Jeitão de poucos amigos
No Senado, Mercadante cumpriu a missão partidária. Segurou nas costas uma bancada totalmente inexpressiva do PT contra uma maioria articulada e bastante experiente do PSDB e PFL. Extremamente centralizador, tentava estar em todos os lugares e controlar todas as votações.
O malabarismo provocou alguns desastres políticos e vários ruídos com a oposição. Mas conseguiu conduzir negociações relevantes com o PSDB, PFL e PMDB em vários momentos. Ainda assim, não é benquisto pelos colegas.
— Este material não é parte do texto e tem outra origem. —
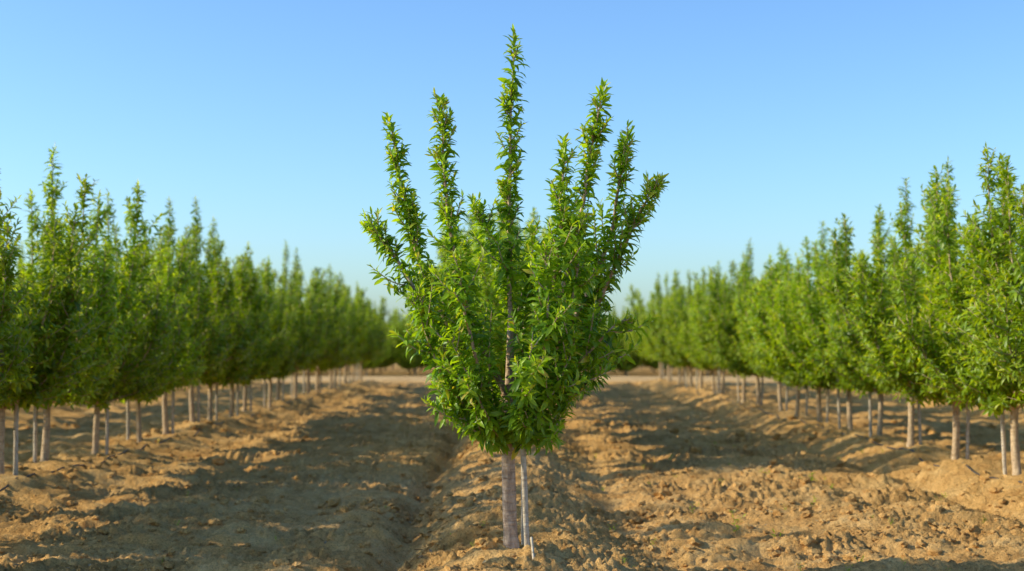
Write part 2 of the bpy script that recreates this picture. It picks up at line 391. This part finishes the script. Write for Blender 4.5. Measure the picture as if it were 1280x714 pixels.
def place(x,y,parent=None,stake=True,sink=0.0,big=1.0):
    x+=random.gauss(0,0.05)
    k=random.randrange(6);z=Hs(x,y)-sink
    sc=random.uniform(0.90,1.07)*big
    add_obj('almond_tree' if parent is None else 'tree',variants[k],(x,y,z),random.uniform(0,6.28),(sc*random.uniform(.95,1.08),sc*random.uniform(.95,1.08),sc),parent)
    if stake:
        sx=random.choice([-1,1])*random.uniform(0.08,0.13)
        add_obj('tree_stake' if parent is None else 'stake',random.choice(sm),(x+sx,y+random.uniform(-.08,.08),Hs(x+sx,y)),random.uniform(0,6.28),1,parent)
Rz=[10.5,12.3,14.0,15.9,17.6,19.5,21.1,22.9,24.5,26.7,28.9,30.6,33.3,35.2,37.2,39.5,42,44.8,47.3]
Lz=[5.4,8.6,10.3,12.0,13.7,15.4,17.0,18.7,20.2,21.9,23.5,25,26.6,28.7,30.4,32.7,34.6,36.5,38.4,40.5,42.5,44.7,47]
for y in Rz: place(4.9,y,big=1.12 if 11<y<15 else 1.0)
for y in Lz: place(-4.9,y,big=1.08 if 11<y<16 else 1.0)
for y in np.arange(16.8,47.5,1.85): place(0,float(y))
for k in (-3,-2,2,3):
    e=bpy.data.objects.new('orchard_row',None);S.collection.objects.link(e)
    for y in np.arange(10.5+random.uniform(0,1.5),47.5,1.85): place(k*ROW,float(y),e,abs(k)==2)
e=bpy.data.objects.new('distant_orchard',None);S.collection.objects.link(e)
for j,y in enumerate([56.5,59,62,66,71,77,85]):
    for x in np.arange(-38,38.1,1.7): place(float(x)+random.uniform(-.3,.3),y+random.uniform(-.4,.4),e,False,0.38)

def hose(name,x0,off,y0,y1):
    t=Tubes();yy=np.arange(y0,y1,0.12)
    xx=x0+off+0.05*pn(yy*0.5,yy*0+x0,90)*2
    zz=H(xx,yy)+0.014;k=np.ones(5)/5;zz=np.convolve(np.pad(zz,2,mode='edge'),k,'valid')
    t.add(np.stack([xx,yy,zz],1),np.full(len(yy),0.010),8);v,f=t.data()
    add_obj(name,mesh_from(name,v,f,[HOSE],smooth=True))
hose('irrigation_hose',4.9,-0.22,6,47);hose('irrigation_hose',-4.9,0.25,6,47)
t=Tubes();x0=28*K;t.add(catmull([(x0,MD-0.5,Hs(x0,MD-0.5)-0.05),(x0-0.004,MD-0.42,TREE_Z-0.02),(x0-0.01,MD-0.3,TREE_Z+0.0),(x0-0.02,MD-0.12,TREE_Z+0.1)],14),np.full(14,0.008),8)
v,f=t.data();add_obj('drip_riser',mesh_from('drip_riser',v,f,[WOOD],smooth=True))

r=np.random.default_rng(5);st=[]
spots=[(1.75,11.3,.11),(1.95,10.6,.08),(1.5,12.2,.08),(2.3,9.6,.06),(-1.5,8.9,.05),(-0.9,8.6,.05),(1.2,10.2,.05),(2.6,12.6,.09),(3.0,14.5,.1),(-2.2,9.1,.04),(2.0,14,.08)]
for i in range(80): spots.append((r.uniform(0.7,5.5),r.uniform(8.3,20),r.uniform(.03,.07)))
for i in range(25): spots.append((r.uniform(-5,0),r.uniform(8.3,20),r.uniform(.02,.05)))
for x,y,s in spots:
    z=Hs(x,y)
    for k in range(int(r.integers(3,7))):
        a=r.uniform(0,6.28);e=np.array([math.cos(a)*.5,math.sin(a)*.5,1])*s
        Q=np.array([[x,y,z],[x+e[0]*.5,y+e[1]*.5,z+e[2]*.6],[x+e[0],y+e[1],z+e[2]]])
        leaves_on(catmull(Q,5),s/4,s*0.6,r,st)
cat=[np.concatenate([q[k] for q in st]) for k in range(7)]
lv,lf,la=build_leaves(*cat,r);add_obj('weeds',mesh_from('weeds',lv,lf,[LEAF2],smooth=True,attr=la))
n=500;x=r.uniform(-4,4,n);y=8+r.random(n)**1.2*8;z=H(x,y)+0.008
D=np.stack([r.normal(0,1,n),r.normal(0,1,n),r.normal(0,.15,n)],1)
dm,nt,out=new_mat('dry_leaf');p=N(nt,'ShaderNodeBsdfPrincipled');p.inputs['Roughness'].default_value=.7
nz=N(nt,'ShaderNodeTexNoise');nz.inputs['Scale'].default_value=3;rr=ramp(nt,[(0.35,(0.2,0.11,0.04)),(0.65,(0.5,0.38,0.18))])
nt.links.new(nz.outputs[0],rr.inputs[0]);nt.links.new(rr.outputs[0],p.inputs['Base Color']);nt.links.new(p.outputs[0],out.inputs[0])
lv,lf,la=build_leaves(np.stack([x,y,z],1),D,np.tile([0,0,1.],(n,1))+r.normal(0,.3,(n,3)),r.uniform(.03,.07,n),r.uniform(.005,.011,n),r.random(n),r.uniform(-.3,.6,n),r)
add_obj('fallen_leaves',mesh_from('fallen_leaves',lv,lf,[dm],smooth=True,attr=la))

# ------------------------------------------------------------------ light
el=math.radians(SUN_EL)
d=Vector((math.cos(el)*math.cos(SUN_AZ_FROM),math.cos(el)*math.sin(SUN_AZ_FROM),math.sin(el)))
L=bpy.data.lights.new('sun','SUN');L.energy=5.0;L.angle=math.radians(0.5);L.color=(1.0,0.88,0.62)
so=bpy.data.objects.new('sun',L);S.collection.objects.link(so);so.rotation_euler=d.to_track_quat('Z','Y').to_euler()
w=bpy.data.worlds.new('World');S.world=w;w.use_nodes=True;nt=w.node_tree;nt.nodes.clear()
sky=nt.nodes.new('ShaderNodeTexSky');sky.sky_type='NISHITA';sky.sun_disc=False
sky.sun_elevation=el;sky.sun_rotation=math.atan2(d.x,d.y)
sky.air_density=1.0;sky.dust_density=1.0;sky.ozone_density=2.2
mul=nt.nodes.new('ShaderNodeMixRGB');mul.blend_type='MULTIPLY';mul.inputs[0].default_value=1;mul.inputs[2].default_value=(0.97,1.22,1.47,1)
gm=nt.nodes.new('ShaderNodeGamma');gm.inputs[1].default_value=1.12
bg=nt.nodes.new('ShaderNodeBackground');bg.inputs[1].default_value=0.13
ow=nt.nodes.new('ShaderNodeOutputWorld');nt.links.new(sky.outputs[0],mul.inputs[1]);nt.links.new(mul.outputs[0],gm.inputs[0]);nt.links.new(gm.outputs[0],bg.inputs[0]);nt.links.new(bg.outputs[0],ow.inputs[0])

# ------------------------------------------------------------------ camera
c=bpy.data.cameras.new('camera');co=bpy.data.objects.new('camera',c);S.collection.objects.link(co)
c.sensor_width=36;c.lens=50.6;c.clip_end=5000
co.location=(0,0,1.40);co.rotation_euler=(math.radians(90+2.16),0,0)
c.dof.use_dof=True;c.dof.focus_distance=MD;c.dof.aperture_fstop=1.8
S.camera=co
S.view_settings.view_transform='Standard';S.view_settings.look='None';S.view_settings.exposure=0
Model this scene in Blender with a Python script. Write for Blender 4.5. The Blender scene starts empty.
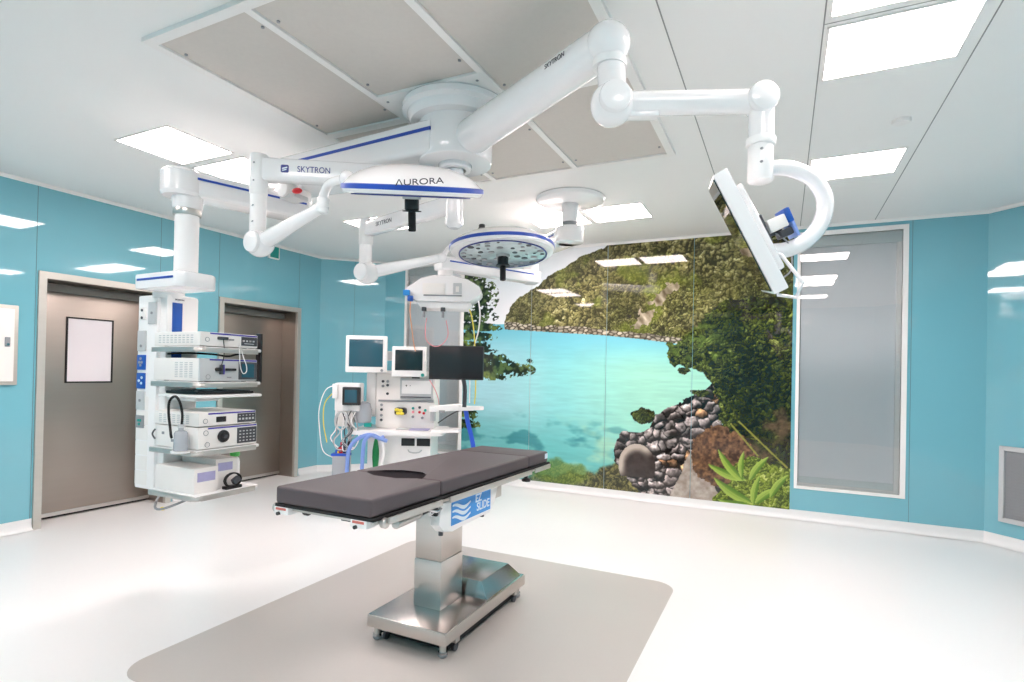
import bpy, bmesh, math, random
import numpy as np
from mathutils import Vector, Matrix
random.seed(7)
scene = bpy.context.scene
COL = scene.collection
PI = math.pi

# ------------------------------------------------------------------ materials
def lin(c):
    return tuple((v/12.92 if v <= 0.04045 else ((v+0.055)/1.055)**2.4) for v in c)
def rgb(r, g, b): return lin((r/255, g/255, b/255))
MATS = {}
def mat(name, col, rough=0.5, metal=0.0, spec=0.5, emit=None, strength=0, coat=0.0, noise=None, alpha=1, trans=0, bump=None, aniso=0):
    m = bpy.data.materials.new(name); m.use_nodes = True
    nt = m.node_tree; b = nt.nodes['Principled BSDF']
    b.inputs['Base Color'].default_value = (*col, 1)
    b.inputs['Roughness'].default_value = rough
    b.inputs['Metallic'].default_value = metal
    b.inputs['Specular IOR Level'].default_value = spec
    b.inputs['Coat Weight'].default_value = coat
    b.inputs['Coat Roughness'].default_value = 0.03
    b.inputs['Transmission Weight'].default_value = trans
    if emit:
        b.inputs['Emission Color'].default_value = (*emit, 1)
        b.inputs['Emission Strength'].default_value = strength
    if noise:                        # (scale vec, amount) gentle variation of colour and gloss
        tc = nt.nodes.new('ShaderNodeTexCoord'); mp = nt.nodes.new('ShaderNodeMapping')
        n = nt.nodes.new('ShaderNodeTexNoise'); mx = nt.nodes.new('ShaderNodeMix'); mx.data_type = 'RGBA'
        mp.inputs['Scale'].default_value = noise[0]; n.inputs['Scale'].default_value = 1; n.inputs['Detail'].default_value = 4
        nt.links.new(tc.outputs['Object'], mp.inputs[0]); nt.links.new(mp.outputs[0], n.inputs['Vector'])
        a = noise[1]
        mx.inputs[6].default_value = (*[max(0, v*(1-a)) for v in col], 1)
        mx.inputs[7].default_value = (*[min(1, v*(1+a)) for v in col], 1)
        nt.links.new(n.outputs['Fac'], mx.inputs[0]); nt.links.new(mx.outputs[2], b.inputs['Base Color'])
        if bump:
            bp = nt.nodes.new('ShaderNodeBump'); bp.inputs['Strength'].default_value = bump
            bp.inputs['Distance'].default_value = 0.001
            nt.links.new(n.outputs['Fac'], bp.inputs['Height']); nt.links.new(bp.outputs[0], b.inputs['Normal'])
    MATS[name] = m
    return m
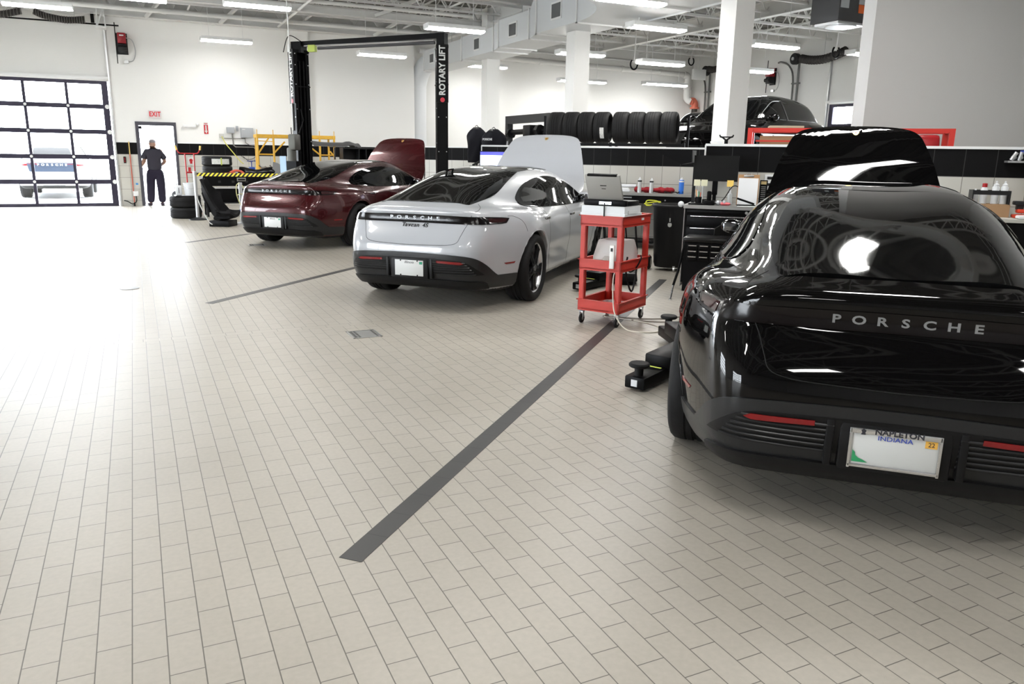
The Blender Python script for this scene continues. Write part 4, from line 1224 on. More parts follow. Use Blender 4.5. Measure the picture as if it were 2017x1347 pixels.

Há, inclusive, um bordão entre os senadores quando um deles esquece de cumprimentar o outro: "Bom dia, Mercadante!", dizem eles, colecionando sarcasmos sobre o jeitão difícil e de poucos amigos do líder do governo.
Enquanto exalta a fidelidade a Lula, há vários petistas que o consideram desleal na política. Citam, como exemplo, o caso do mensalão. Mercadante, assim como Lula, rifou os correligionários.
Não defendeu ninguém publicamente. "Nos bastidores, ajudou para que não fossem cassados. Mas não defendeu ninguém", conta um petista magoado. Ainda assim, buscou, na prévia para o governo, o apoio do ex-presidente da Câmara João Paulo Cunha, envolvido no mensalão, mas absolvido da cassação.